→ The exercise: Each line that holds the word "from" counts once. Give the total number of such lines and nothing else.

[BEGIN Supplied information]

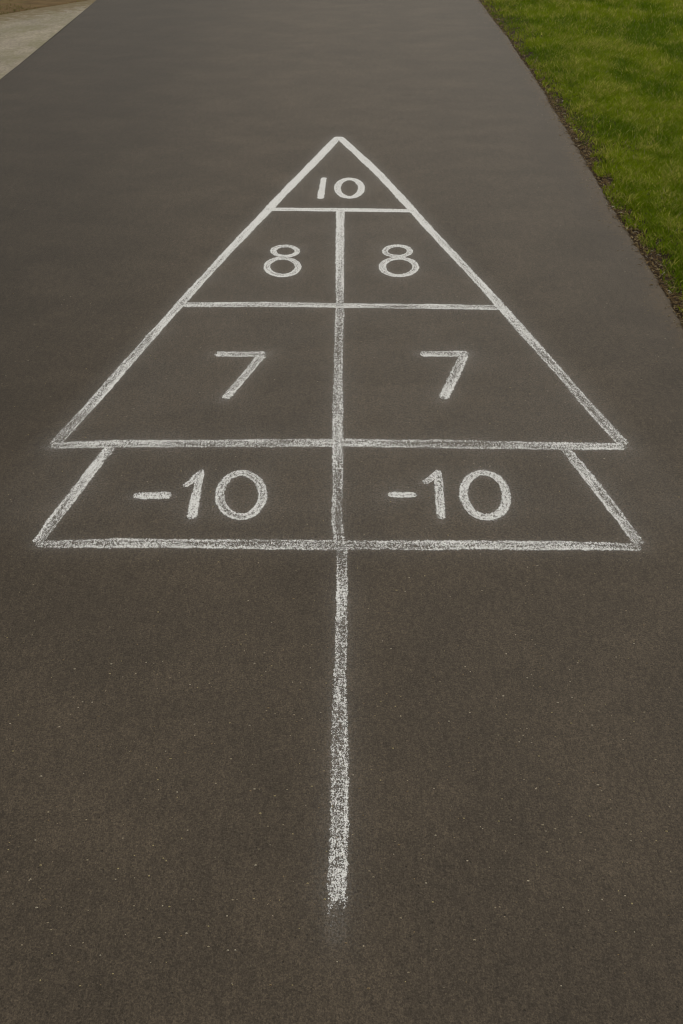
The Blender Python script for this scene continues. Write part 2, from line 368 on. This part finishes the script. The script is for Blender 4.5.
# powder attribute from the distance to the strokes
xs_, ys_ = V[:, 0], V[:, 1]; dust = np.zeros(len(V))
for cx, cy, hw, dn in SAMPLES:
    b = (xs_ > cx.min()-.16) & (xs_ < cx.max()+.16) & (ys_ > cy.min()-.16) & (ys_ < cy.max()+.16)
    idx = np.nonzero(b)[0]
    if not len(idx): continue
    st = max(1, len(cx)//120); c_x, c_y, c_h, c_d = cx[::st], cy[::st], hw[::st], dn[::st]
    for ch in np.array_split(idx, max(1, len(idx)//20000)):
        d = np.hypot(xs_[ch][:, None]-c_x, ys_[ch][:, None]-c_y); j = d.argmin(1); d = d[np.arange(len(ch)), j]
        e = np.clip(d-c_h[j], 0, None)
        a = c_d[j]*(.072*np.exp(-(e/.006)) + .026*np.exp(-(e/.045)**2))
        dust[ch] = np.maximum(dust[ch], a) + np.minimum(dust[ch], a)*.4
tri = (ys_ > G(0,306)[1]) & (ys_ < G(0,137)[1]) & (np.abs(xs_) < .55)
ins = np.clip((ys_-G(0,548)[1])/.15, 0, 1)*np.clip(((G(0,137)[1]-ys_)*.31+.10-np.abs(xs_))/.12, 0, 1)
dust += .021*ins  # whole court lifted: rubbed chalk powder plus painted brightening of the centre
dust *= (.6 + .8*fbm(xs_*9, ys_*9, 55, 3))
vattr(drive, 'dust_and_centre_light', dust)
vattr(drive, 'edge_soil', (np.clip(1-de/(.06+.20*fbm(Y*2.5, X*0, 61, 3)**1.5), 0, 1)*.95).ravel())

# ================================================================ setting
# bare soil strip between the asphalt and the lawn
def gedge(y):      # where the turf begins
    y = np.asarray(y, float)
    return redge(y) + .050 + .008*np.clip((5.5-y)/2, 0, 1) + (fbm(y*1.3, y*0+3, 71, 4)-.5)*.05 + (vnoise(y*9, y*0, 72)-.5)*.02
ysd = np.concatenate([np.linspace(-6, 1.8, 40), np.arange(1.82, 10, .012), np.geomspace(10, 60, 50)])
xsd = np.concatenate([[XR-.14], np.arange(XR-.12, XR+.30, .008), [XR+.34]])
soil = grid('soil', xsd, ysd, lambda X, Y: -.026 + .018*fbm(X*28, Y*28, 81, 4) + .016*np.clip((X-XR-.03)/.12, 0, 1), M_SOIL)
tag(soil, 'narrow strip of bare brown soil between asphalt and lawn', 'soil', kind='structure')
turf = grid('lawn_ground', np.concatenate([np.arange(XR+.16, 5, .1), np.geomspace(5, 900, 30)]),
            np.concatenate([-np.geomspace(900, 6, 20), np.arange(-5.5, 16, .1), np.geomspace(16, 1500, 40)]),
            lambda X, Y: -.012+.012*(fbm(X*2, Y*2, 91, 3)-.5)*np.where(X < 20, 1, 0), M_TURF)
tag(turf, 'green lawn ground to the right of the driveway', 'lawn', kind='structure')
# concrete pad left of the driveway, ending at a dry planting bed
def cedge(x):   # far edge of the pad (y)
    x = np.asarray(x, float); return 9.25 + (x+2.5)*1.05 + (fbm(x*3, x*0, 15, 3)-.5)*.14
xc = np.concatenate([np.linspace(-6, -2.535, 60)]); tt = np.concatenate([[0, 0], np.linspace(0, .75, 12)[:-1], np.linspace(.75, 1, 60), [1.0]])
Xc, Tt = np.meshgrid(xc, tt, indexing='ij'); y0 = -4.0
yc = y0 + (cedge(Xc)-y0)*Tt
Zc = -.006 + .004*fbm(Xc*2, yc*2, 17, 2); Zc[:, 0] = -.1; Zc[:, -1] = -.08; Zc[-1, :] = np.minimum(Zc[-1, :], -.01)
pad = mesh_np('sidewalk', np.stack([Xc, yc, Zc], -1).reshape(-1, 3), gquads(len(xc), len(tt)), mat=M_CONC, smooth=False)
pad.data.flip_normals()
vattr(pad, 'bed_soil', np.clip(1-(cedge(Xc)-yc)/.9, 0, 1).ravel()*.95)
tag(pad, 'pale weathered concrete paving left of the driveway', 'paving', kind='structure')
base = grid('ground', np.concatenate([-np.geomspace(900, 7, 20), np.linspace(-6.5, -2.5, 80), [-2, 0, 1.2]]),
            np.concatenate([-np.geomspace(900, 6, 12), np.linspace(-5, 7, 12), np.arange(7.2, 14, .06), np.geomspace(14.5, 1500, 40)]),
            lambda X, Y: -.055 + np.where((Y > cedge(X)-.3) & (X < -2.56), .043*np.clip((Y-cedge(X)+.05)/.1, 0, 1) + .014*fbm(X*9, Y*9, 19, 3), 0)
                          - .03*np.clip((X+2.7)/.12, 0, 1), M_MULCH)
tag(base, 'brown dry bed and ground beyond the concrete paving', 'ground', kind='structure')

# ================================================================ grass blades
def blades(name, x, y, z0, h, w, lean, col, mat, bend=1.0, flat=None):
    n = len(x); ang = RNG.uniform(0, 2*np.pi, n); la = RNG.uniform(0, 2*np.pi, n)
    wx, wy = np.cos(ang)*w*.5, np.sin(ang)*w*.5
    lx, ly = np.cos(la)*lean*h, np.sin(la)*lean*h
    V = np.zeros((n, 7, 3))
    for k, (t, ww) in enumerate([(0, .8), (.4, 1.0), (.75, .7)]):
        ox = lx*t**(1+bend); oy = ly*t**(1+bend); zz = z0 + h*t*(1-.25*lean*t)
        V[:, 2*k] = np.stack([x+ox-wx*ww, y+oy-wy*ww, zz], -1); V[:, 2*k+1] = np.stack([x+ox+wx*ww, y+oy+wy*ww, zz], -1)
    V[:, 6] = np.stack([x+lx, y+ly, z0+h*(1-.25*lean)], -1)
    b = (np.arange(n)*7)[:, None]
    Q = np.concatenate([b+np.array([0,1,3,2]), b+np.array([2,3,5,4])]); T = b+np.array([4,5,6])
    o = mesh_np(name, V.reshape(-1, 3), Q, T, mat=mat, smooth=True)
    cattr(o, 'blade_colour', np.repeat(col, 7, 0)); return o
def band(n, ya, yb, pw=1.0):
    y = ya + (yb-ya)*RNG.random(n)**pw
    xm = np.minimum(.50*np.sqrt(y*y+H*H)+.35, 6)
    g = gedge(y); keep = xm > g
    y = y[keep]; xm = xm[keep]; g = g[keep]
    return g + (xm-g)*RNG.random(len(y)), y
xs1, ys1 = [], []
def uniform(n, x0, x1, ya, yb, vis):
    x = RNG.uniform(x0, x1, n); y = RNG.uniform(ya, yb, n)
    inside = x < .49*np.sqrt(y*y+H*H)+.25
    k = inside if vis else ~inside
    return x[k], y[k]
for args in [(150000, 1.33, 2.9, 2.2, 4.6, True), (190000, 1.38, 4.2, 4.6, 7.4, True), (120000, 1.38, 5.4, 7.4, 10.4, True),
             (30000, 1.38, 3.5, -1, 4.6, False), (26000, 1.38, 6.5, 4.6, 14, False), (34000, 1.38, 6.0, 10.4, 15, True)]:
    a, b = uniform(*args); xs1.append(a); ys1.append(b)
gx = np.concatenate(xs1); gy = np.concatenate(ys1)
# ragged lawn margin, thinning tufts towards the soil
d = gx - gedge(gy); tuft = fbm(gx*16, gy*16, 101, 3)
keep = (d > 0) & (RNG.random(len(gx)) < np.clip(.22 + d/.10, 0, 1)) & ~((tuft < .33) & (d < .06))
keep |= (d > -.04) & (d <= 0) & (tuft > .5) & (RNG.random(len(gx)) < .42)
gx, gy, d = gx[keep], gy[keep], d[keep]
far = np.clip((gy-2.5)/8, 0, 1)
patch = fbm(gx*3.6, gy*2.6, 111, 5); fine = fbm(gx*13, gy*9, 121, 3)
h = (.022 + .034*RNG.random(len(gx))**1.5)*(.75+.6*fine)*(.7+.3*np.clip(d/.1, 0, 1)); w = (.0024+.0014*RNG.random(len(gx)))*(1+.7*far)
g1 = np.array([.115, .190, .003]); g2 = np.array([.215, .290, .006]); g3 = np.array([.46, .45, .10]); g4 = np.array([.40, .35, .20])
mixf = np.clip((patch-.36)/.28 + RNG.normal(0, .22, len(gx)), 0, 1)[:, None]
colr = g1*(1-mixf)+g2*mixf
dry = RNG.random(len(gx)) < (.08+.42*np.clip((fine-.42)/.25, 0, 1)*np.clip((patch-.34)/.2, 0, 1)); colr[dry] = g3*(.65+.5*RNG.random((dry.sum(), 1)))
vd = RNG.random(len(gx)) < .006; colr[vd] = g4*(.8+.4*RNG.random((vd.sum(), 1)))
colr *= 1.05*(.74+.52*RNG.random((len(gx), 1)))
grass = blades('grass', gx, gy, np.full(len(gx), -.014), h, w, .35+.75*RNG.random(len(gx)), colr, M_BLADE)
tag(grass, 'green lawn grass growing along the right edge of the driveway', 'grass', kind='stuff')
# sparse weeds on the dry bed beyond the paving
n = 26000; bx = RNG.uniform(-6.2, -2.56, n); by = RNG.uniform(8.0, 14, n); ed = by-cedge(bx)
k = (ed > .0) & (fbm(bx*2.0, by*5, 131, 4) > .5); bx, by = bx[k], by[k]
wc = np.array([.16, .15, .05])*(.6+.8*RNG.random((len(bx), 1)))
weeds = blades('weeds', bx, by, np.full(len(bx), -.012), .012+.03*RNG.random(len(bx)), .003+.003*RNG.random(len(bx)), .5+.8*RNG.random(len(bx)), wc, M_BLADE)
tag(weeds, 'sparse olive weeds on the brown bed beyond the paving', 'weeds', kind='stuff')

# ---------------------------------------------------------------- dry straw and clippings along the edge
def straws(name, n, xf, zf, ln, wd, cols, label, cat):
    Vs, Qs, Cs = [], [], []; m = 0
    for i in range(n):
        x, y = xf(); l = ln*(.35+random.random()); a = random.uniform(0, math.pi*2); cv = random.uniform(-1.6, 1.6)
        wv = wd*random.uniform(.5, 1.3); z = zf(x, y); c = np.array(random.choice(cols))*random.uniform(.75, 1.2); lift = random.uniform(0, .3)*l
        K = 6; px, py = x, y; ring = []
        for j in range(K):
            t = j/(K-1); aa = a+cv*(t-.5); px += math.cos(aa)*l/K; py += math.sin(aa)*l/K
            ww = wv*(1-.75*abs(2*t-1)**2)*.5; nx, ny = -math.sin(aa)*ww, math.cos(aa)*ww
            zz = z+lift*math.sin(math.pi*t)*.6+.0012
            ring += [(px-nx, py-ny, zz-.0004), (px, py, zz+ww*.9), (px+nx, py+ny, zz-.0004)]
        Vs += ring; Cs += [c]*len(ring)
        for j in range(K-1):
            b = m+3*j; Qs += [(b, b+3, b+4, b+1), (b+1, b+4, b+5, b+2), (b+2, b+5, b+3, b)]
        m += len(ring)
    o = mesh_np(name, Vs, Qs, mat=M_STRAW); cattr(o, 'blade_colour', np.array(Cs)); return tag(o, label, cat, kind='stuff')
def edge_pt():
    y = 2.3 + 8*random.random()**1.3; return float(redge(y)) + random.gauss(.032, .028), y
def edge_z(x, y): return .001 if x < redge(y)-.005 else -.010
TAN = [(.34,.25,.12), (.26,.18,.085), (.20,.135,.07), (.42,.34,.20)]
straws('dry_straw', 5200, edge_pt, edge_z, .022, .0034, TAN, 'dry tan grass clippings scattered along the soil edge', 'straw')
straws('pale_clippings', 130, lambda: (lambda p: (p[0]+.01, p[1]))(edge_pt()), edge_z, .032, .0042, [(.52,.48,.40), (.60,.57,.50)], 'pale bleached grass stalks lying on the lawn edge', 'clippings')
# grit: tiny stones lying on the asphalt
Vs, Ts, Cs = [], [], []; m = 0
for i in range(2000):
    if i < 800: y = .35+2.6*random.random(); x = random.uniform(-1.6, 1.35)
    elif i < 1200: y = .35+.75*random.random(); x = random.uniform(-.75, .75)
    else: y = 2.2+8*random.random(); x = float(redge(y))-abs(random.gauss(0, .05))-.004
    r = random.uniform(.0006, .0016)*(1 if i < 1200 else 1.6); c = np.array(random.choice([(.30,.26,.19), (.42,.38,.30), (.20,.15,.09), (.36,.31,.17)]))
    rot = random.uniform(0, 6.28); e = random.uniform(1, 2.2)
    ring = [(x+math.cos(rot+k*1.2566)*r*e*random.uniform(.8,1.2), y+math.sin(rot+k*1.2566)*r*random.uniform(.8,1.2), .0002) for k in range(5)]
    Vs += ring+[(x, y, r*1.1)]; Cs += [c]*6
    for k in range(5): Ts.append((m+k, m+(k+1) % 5, m+5))
    m += 6
grit = mesh_np('grit', Vs, None, Ts, mat=M_STRAW); cattr(grit, 'blade_colour', np.array(Cs))
tag(grit, 'tiny pale stones and crumbs scattered on the asphalt', 'grit', kind='stuff')

# ================================================================ light: overcast, soft warm
SUN_EL, SUN_AZ = math.radians(52), math.radians(18)      # azimuth from +Y towards +X
w = bpy.data.worlds.new('World'); sc.world = w; w.use_nodes = True
nt = w.node_tree; nt.nodes.clear()
sky = nt.nodes.new('ShaderNodeTexSky'); sky.sky_type = 'NISHITA'; sky.sun_disc = False
sky.sun_elevation = SUN_EL; sky.sun_rotation = SUN_AZ; sky.air_density = 1.0; sky.dust_density = 5.0; sky.ozone_density = 1.0
hs = nt.nodes.new('ShaderNodeHueSaturation'); hs.inputs['Saturation'].default_value = .22
bg = nt.nodes.new('ShaderNodeBackground'); bg.inputs[1].default_value = .10
wo = nt.nodes.new('ShaderNodeOutputWorld')
nt.links.new(sky.outputs[0], hs.inputs['Color']); tn = nt.nodes.new('ShaderNodeMix'); tn.data_type = 'RGBA'; tn.blend_type = 'MULTIPLY'; tn.inputs[0].default_value = 1
tn.inputs[7].default_value = (1, .955, .86, 1)      # high warm overcast
nt.links.new(hs.outputs[0], tn.inputs[6]); nt.links.new(tn.outputs[2], bg.inputs[0]); nt.links.new(bg.outputs[0], wo.inputs[0])
sd = bpy.data.lights.new('sun', 'SUN'); sd.energy = 1.3; sd.angle = math.radians(18); sd.color = (1, .94, .83)
so = bpy.data.objects.new('sun', sd); COL.objects.link(so); so.location = (2, 6, 8)
so.rotation_euler = (-(math.pi/2-SUN_EL), 0, -SUN_AZ)
vs = sc.view_settings; vs.view_transform = 'Standard'; sc.cycles.pixel_filter_type = 'BLACKMAN_HARRIS'; sc.cycles.filter_width = 1.1; vs.look = 'None'; vs.gamma = 1; vs.use_curve_mapping = False; vs.exposure = 0.0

[END Supplied information]

→ Result of this task: 3